Puan Maharani Minta Pembentukan Satgas Cegah Kekerasan Seksual

JAKARTA - Ketua DPR Puan Maharani meminta Pemerintah membentuk satuan tugas (satgas) guna mencegah kasus-kasus kekerasan seksual di lingkungan institusi negara. Menyusul, adanya kasus kekerasan seksual yang terjadi kepada tenaga honorer di salah satu kementerian. 

Puan menilai, para pelaku kekerasan seksual harus mendapat sanksi tegas. Apalagi, saat ini sudah ada Undang-undang (UU) Nomor 12 Tahun 2022 tentang Tindak Pidana Kekerasan Seksual (TPKS). Dalam UU TPKS, pemaksaan perkawinan korban dengan pelaku perkosaan dapat dipidanakan.  

“Siapa pun pelaku kekerasan seksual, harus mendapatkan sanksi seberat-beratnya,” ujar Puan dalam keterangan tertulis, Selasa, 25 Oktober.

“Selain itu, UU TPKS juga mengatur pemberatan ancaman hukuman bagi pelaku yang merupakan atasan korban di tempat kerja,” imbuhnya.

Puan mengingatkan, agar pihak-pihak terkait memberikan pendampingan kepada korban. Selain untuk pemulihan dan pendampingan hukum, kata Puan, seluruh hak korban harus pula terjamin.

“Keadilan bagi korban kekerasan seksual harus ditegakkan dan tidak boleh ada yang melakukan intervensi,” tegasnya.

Karena itu, Puan mendesak Pemerintah pusat dan Pemerintah Daerah membentuk Satgas Anti Kekerasan Seksual di setiap satuan kerja untuk mencegah terjadinya kasus serupa.

Dia menilai, Satgas Anti Kekerasan Seksual sejalan dengan UU TPKS yang tak hanya sekadar mengatur soal pemulihan, penanganan, dan penyelesaian kasus kekerasan seksual, tapi juga soal pencegahan.

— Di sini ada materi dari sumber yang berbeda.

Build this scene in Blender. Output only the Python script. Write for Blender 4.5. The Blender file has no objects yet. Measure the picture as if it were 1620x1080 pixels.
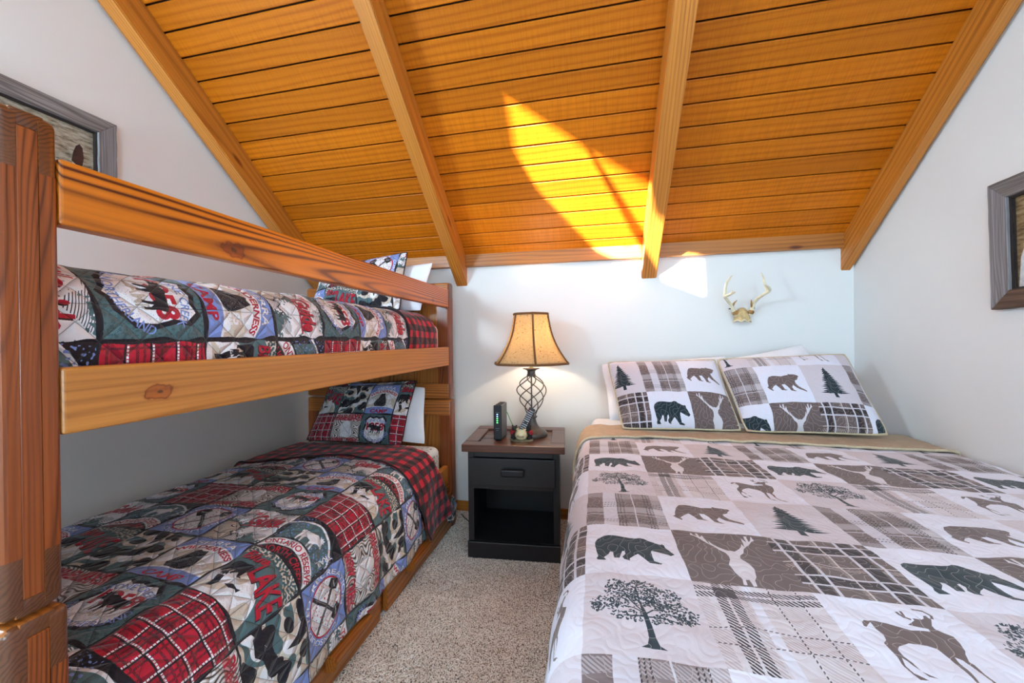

“Selain berperan untuk mengawal penyelesaian kasus, Satgas juga bisa menjadi garda terdepan dalam upaya mencegah terjadinya kasus-kasus kekerasan seksual di lingkungan institusi negara. Dukungan moral dan aturan sistemik pun harus dibuat untuk membantu korban pulih dari trauma,” jelas Puan.

Puan juga mengimbau seluruh kementerian/lembaga untuk mengungkap kasus-kasus kekerasan seksual di institusinya beserta ketegasan dalam penanganannya. Hal itu diperlukan sebagai pembelajaran bagi pejabat negara maupun pegawai di insitusi negara agar tidak menjadi pelaku kekerasan seksual.

“Seluruh kantor kementerian maupun lembaga negara beserta lingkungan sosialnya harus mampu memberikan rasa aman dan nyaman bagi perempuan untuk bisa berdaya dan mengaktualisasi diri. Kejadian seperti ini tidak boleh terulang lagi,” kata Puan.

Di sisi lain, Puan meminta kepada korban-korban kekerasan seksual agar berani bersuara. Pasalnya, tak sedikit perempuan dan korban lainnya merasa malu dan tak berdaya untuk mengungkapkan kasus kekerasan seksual.

“Tidak perlu khawatir atau takut karena korban kekerasan seksual akan mendapat perlindungan, termasuk kerahasiaan identitas diri. Pengungkapan kasus kekerasan seksual dapat membantu agar kasus serupa dapat dihindari,” ucap Puan.

Untuk mendorong korban berani bicara dan melapor, Ketua DPP PDIP itu mendorong unit-unit pelaksana teknis kasus kekerasan seksual bekerja secara optimal. Puan juga berharap adanya partisipasi publik karena dapat membantu penyelesaian dan pencegahan kasus kekerasan seksual.

“Dibutuhkan sosialisasi yang masif dari Pemerintah bekerja sama dengan organisasi perempuan, organisasi kemasyarakatan, dan jaringan masyarakat untuk menumbuhkan kesadaran publik agar pencegahan kekerasan seksual bisa dilakukan secara maksimal,” pungkas Puan.